Steerpike Steerpike

Yet another Scottish Unionist politician assaulted

(Photo by ANDY BUCHANAN / AFP) (Photo by ANDY BUCHANAN/AFP via Getty Images)

Among the many superstitions of the SNP is that the reorienting of Scottish politics around the constitution has been a ‘joyous’ and ‘civic’ affair. Far from pumping bitter political and national sectarianism into the public square, dividing the population into nationalists and Unionists has facilitated a great intellectual contest in the very best spirit of democracy.

Kevin Lang might have to disagree with that. Lang is the leader of the Liberal Democrats on Edinburgh City Council. Yesterday, he was delivering his newsletters in South Queensferry when he was assaulted by someone described as a ‘nationalist’. He posted on social media:

I’ve been doing politics a long time so I’m used to shouty, angry people but today is the first time I’ve ever been physically assaulted. I was simply out delivering my councillor newsletter when a man came out of his house, grabbed me by the throat and stuffed the newsletter down my shirt, using all kinds of profanity as he did so. I’ve obviously reported it to the police. No matter what divides us, this kind of intimidation and abuse of people you disagree with has no place in a free and democratic society.

Scottish Lib Dem leader Alex Cole-Hamilton described Lang’s experience as ‘a politically motivated assault by an SNP supporter’. He added: ‘The guy in question can now explain his particular brand of civic and joyous nationalism to Police Scotland.’

It is not the first time opponents of Scottish nationalism have found themselves on the receiving end of violence or intimidation.
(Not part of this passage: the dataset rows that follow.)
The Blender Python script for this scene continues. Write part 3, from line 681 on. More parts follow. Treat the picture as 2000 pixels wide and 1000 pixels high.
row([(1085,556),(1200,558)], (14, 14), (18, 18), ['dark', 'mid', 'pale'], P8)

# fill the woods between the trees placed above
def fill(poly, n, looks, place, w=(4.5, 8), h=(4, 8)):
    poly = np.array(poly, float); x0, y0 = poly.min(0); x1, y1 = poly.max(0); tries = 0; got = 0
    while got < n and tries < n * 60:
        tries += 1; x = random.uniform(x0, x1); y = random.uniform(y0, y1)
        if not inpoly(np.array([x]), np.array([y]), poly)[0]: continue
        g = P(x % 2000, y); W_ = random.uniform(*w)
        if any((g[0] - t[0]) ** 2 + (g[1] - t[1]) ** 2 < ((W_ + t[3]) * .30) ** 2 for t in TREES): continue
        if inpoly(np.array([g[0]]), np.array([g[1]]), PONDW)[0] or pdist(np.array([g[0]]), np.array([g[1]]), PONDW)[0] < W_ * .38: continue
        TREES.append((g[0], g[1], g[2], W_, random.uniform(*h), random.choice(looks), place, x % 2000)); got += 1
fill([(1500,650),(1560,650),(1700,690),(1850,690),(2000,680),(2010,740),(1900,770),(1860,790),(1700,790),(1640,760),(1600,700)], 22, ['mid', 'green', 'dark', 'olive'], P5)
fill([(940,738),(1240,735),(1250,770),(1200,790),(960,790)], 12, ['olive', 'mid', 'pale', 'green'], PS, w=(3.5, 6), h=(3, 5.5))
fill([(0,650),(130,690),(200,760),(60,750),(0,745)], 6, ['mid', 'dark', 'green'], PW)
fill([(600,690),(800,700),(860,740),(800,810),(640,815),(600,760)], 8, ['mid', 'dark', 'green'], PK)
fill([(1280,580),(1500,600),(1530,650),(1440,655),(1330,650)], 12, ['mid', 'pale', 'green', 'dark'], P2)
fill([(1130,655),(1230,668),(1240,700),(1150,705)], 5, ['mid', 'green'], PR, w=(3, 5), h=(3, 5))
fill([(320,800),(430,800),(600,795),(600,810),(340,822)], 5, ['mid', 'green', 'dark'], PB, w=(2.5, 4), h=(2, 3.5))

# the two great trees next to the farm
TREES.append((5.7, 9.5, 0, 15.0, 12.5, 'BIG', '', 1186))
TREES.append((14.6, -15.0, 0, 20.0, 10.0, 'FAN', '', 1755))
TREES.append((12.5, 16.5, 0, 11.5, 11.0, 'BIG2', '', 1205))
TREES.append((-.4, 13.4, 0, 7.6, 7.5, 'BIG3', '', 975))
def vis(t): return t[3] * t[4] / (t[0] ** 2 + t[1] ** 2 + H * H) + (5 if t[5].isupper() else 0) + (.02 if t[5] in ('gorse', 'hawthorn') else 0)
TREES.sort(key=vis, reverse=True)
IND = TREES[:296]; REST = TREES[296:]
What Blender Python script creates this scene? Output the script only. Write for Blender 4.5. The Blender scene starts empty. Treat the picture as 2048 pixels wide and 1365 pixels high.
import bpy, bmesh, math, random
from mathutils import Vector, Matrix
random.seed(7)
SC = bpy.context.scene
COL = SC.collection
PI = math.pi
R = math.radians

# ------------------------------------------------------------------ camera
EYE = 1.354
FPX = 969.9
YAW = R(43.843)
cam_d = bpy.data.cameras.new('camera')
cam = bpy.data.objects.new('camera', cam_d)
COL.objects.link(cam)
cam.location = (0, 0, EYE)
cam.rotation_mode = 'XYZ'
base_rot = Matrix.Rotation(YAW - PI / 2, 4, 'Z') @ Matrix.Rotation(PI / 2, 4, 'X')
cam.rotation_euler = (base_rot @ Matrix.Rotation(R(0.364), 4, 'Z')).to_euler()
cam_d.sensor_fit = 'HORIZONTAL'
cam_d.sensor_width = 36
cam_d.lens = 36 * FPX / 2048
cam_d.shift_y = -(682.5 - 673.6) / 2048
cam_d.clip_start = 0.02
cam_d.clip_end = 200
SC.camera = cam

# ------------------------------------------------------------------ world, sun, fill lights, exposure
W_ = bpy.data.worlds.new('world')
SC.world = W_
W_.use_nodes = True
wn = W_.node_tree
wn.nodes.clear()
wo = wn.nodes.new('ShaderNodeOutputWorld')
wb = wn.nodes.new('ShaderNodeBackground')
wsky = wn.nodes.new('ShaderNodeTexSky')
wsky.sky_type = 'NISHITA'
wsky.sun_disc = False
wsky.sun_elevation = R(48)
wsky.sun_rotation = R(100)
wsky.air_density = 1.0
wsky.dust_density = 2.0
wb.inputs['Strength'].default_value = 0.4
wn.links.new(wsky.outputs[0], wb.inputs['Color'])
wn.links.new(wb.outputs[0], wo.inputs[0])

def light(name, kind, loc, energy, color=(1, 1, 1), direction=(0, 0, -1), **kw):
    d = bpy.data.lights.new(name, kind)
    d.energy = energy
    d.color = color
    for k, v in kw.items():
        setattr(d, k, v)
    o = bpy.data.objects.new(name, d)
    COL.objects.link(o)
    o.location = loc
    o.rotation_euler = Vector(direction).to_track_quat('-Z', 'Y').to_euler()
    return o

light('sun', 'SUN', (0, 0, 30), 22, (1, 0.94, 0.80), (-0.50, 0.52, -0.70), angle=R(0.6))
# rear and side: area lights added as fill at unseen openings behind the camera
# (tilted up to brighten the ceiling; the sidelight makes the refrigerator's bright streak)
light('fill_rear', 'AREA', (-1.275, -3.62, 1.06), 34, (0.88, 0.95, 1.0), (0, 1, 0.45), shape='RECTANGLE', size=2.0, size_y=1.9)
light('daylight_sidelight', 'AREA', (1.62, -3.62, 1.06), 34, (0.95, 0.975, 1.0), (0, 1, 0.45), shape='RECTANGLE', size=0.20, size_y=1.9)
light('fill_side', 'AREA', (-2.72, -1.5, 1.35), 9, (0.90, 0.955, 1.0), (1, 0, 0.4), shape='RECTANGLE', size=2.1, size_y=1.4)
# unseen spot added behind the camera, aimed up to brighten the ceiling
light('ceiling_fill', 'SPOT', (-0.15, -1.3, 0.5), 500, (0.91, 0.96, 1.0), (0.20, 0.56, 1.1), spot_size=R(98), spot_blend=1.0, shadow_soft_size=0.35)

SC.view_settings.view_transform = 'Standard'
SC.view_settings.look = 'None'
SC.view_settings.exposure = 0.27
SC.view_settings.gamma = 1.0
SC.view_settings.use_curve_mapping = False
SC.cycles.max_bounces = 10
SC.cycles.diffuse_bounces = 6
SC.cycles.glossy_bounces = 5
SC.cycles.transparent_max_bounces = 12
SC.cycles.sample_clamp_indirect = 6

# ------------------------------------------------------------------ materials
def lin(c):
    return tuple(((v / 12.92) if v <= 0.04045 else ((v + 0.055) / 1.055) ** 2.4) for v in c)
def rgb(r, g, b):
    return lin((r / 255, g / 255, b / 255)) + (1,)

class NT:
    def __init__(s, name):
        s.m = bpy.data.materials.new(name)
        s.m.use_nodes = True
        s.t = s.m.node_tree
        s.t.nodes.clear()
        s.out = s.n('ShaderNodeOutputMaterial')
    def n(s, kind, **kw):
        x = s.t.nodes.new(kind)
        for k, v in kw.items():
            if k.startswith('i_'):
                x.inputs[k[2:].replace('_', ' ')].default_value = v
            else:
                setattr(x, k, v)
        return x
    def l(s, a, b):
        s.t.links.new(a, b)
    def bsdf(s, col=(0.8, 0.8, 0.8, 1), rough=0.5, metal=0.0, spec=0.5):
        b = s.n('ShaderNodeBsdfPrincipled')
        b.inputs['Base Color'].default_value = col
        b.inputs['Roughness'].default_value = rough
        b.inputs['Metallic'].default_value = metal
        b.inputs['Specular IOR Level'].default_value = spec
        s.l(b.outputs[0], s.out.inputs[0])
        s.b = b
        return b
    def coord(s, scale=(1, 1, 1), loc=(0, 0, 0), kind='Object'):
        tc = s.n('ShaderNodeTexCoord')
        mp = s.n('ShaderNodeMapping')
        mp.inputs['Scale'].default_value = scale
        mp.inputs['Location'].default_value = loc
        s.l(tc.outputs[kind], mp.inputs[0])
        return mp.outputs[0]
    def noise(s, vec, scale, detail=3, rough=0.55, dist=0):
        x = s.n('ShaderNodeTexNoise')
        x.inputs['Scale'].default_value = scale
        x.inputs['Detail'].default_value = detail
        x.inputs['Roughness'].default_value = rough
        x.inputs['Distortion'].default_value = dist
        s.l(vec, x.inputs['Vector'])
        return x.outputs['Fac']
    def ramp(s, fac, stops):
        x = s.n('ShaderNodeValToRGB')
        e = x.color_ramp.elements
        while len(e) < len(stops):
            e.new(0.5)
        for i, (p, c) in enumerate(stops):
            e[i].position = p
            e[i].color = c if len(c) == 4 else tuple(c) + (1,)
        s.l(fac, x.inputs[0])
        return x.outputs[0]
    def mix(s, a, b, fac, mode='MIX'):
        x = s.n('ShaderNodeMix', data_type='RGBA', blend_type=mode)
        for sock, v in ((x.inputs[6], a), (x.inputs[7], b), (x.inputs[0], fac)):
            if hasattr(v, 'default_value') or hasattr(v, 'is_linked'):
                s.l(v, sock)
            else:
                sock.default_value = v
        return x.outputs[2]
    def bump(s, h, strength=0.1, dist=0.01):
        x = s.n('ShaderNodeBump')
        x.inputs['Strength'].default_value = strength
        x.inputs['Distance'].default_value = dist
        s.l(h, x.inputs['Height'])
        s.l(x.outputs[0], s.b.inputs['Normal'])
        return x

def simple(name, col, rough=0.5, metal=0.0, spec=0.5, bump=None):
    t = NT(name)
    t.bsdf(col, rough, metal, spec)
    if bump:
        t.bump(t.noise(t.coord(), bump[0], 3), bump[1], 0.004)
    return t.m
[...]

During the 2015 general election, Labour councillor (and now MSP) Paul O’Kane was chased by a man with a chainsaw while out canvassing. The chainsaw-wielder shouted ‘Red Tories get out of here’ and ‘I’ll cut your head off’.

That election also saw an ugly campaign against Margaret Curran, the Labour MP for Glasgow East, including pro-independence campaigners who spoke of ‘hunting’ Curran by following her around and filming her as she spoke to voters on their doorsteps. The SNP candidate and eventual winner in that constituency described Curran as a ‘fair target for community justice’.

Scottish Conservative offices in Aberdeen have been spray-painted with swastikas and the letter ‘Q’, believed to be short for ‘quisling’, a term frequently applied by hardline Scottish nationalists to their opponents. During the debates over how to leave the EU, Stirling MP and Brexiteer Stephen Kerr arrived one morning to find his constituency office daubed with the word ‘traitor’.

In 2019, a Scottish Tory MP told the Commons how two men had turned up at his constituency office, where his assistant was working along, banged the windows and shouted at her: ‘I can’t wait to come and drag you from this office and get you to the noose.’ She was also told: ‘In an independent Scotland all of you will be hanging and we will be at the front cheering on.’

The SNP keeps winding up its supporters and some of those supporters are already more tightly wound than others. One of these days, one of them is really going to snap.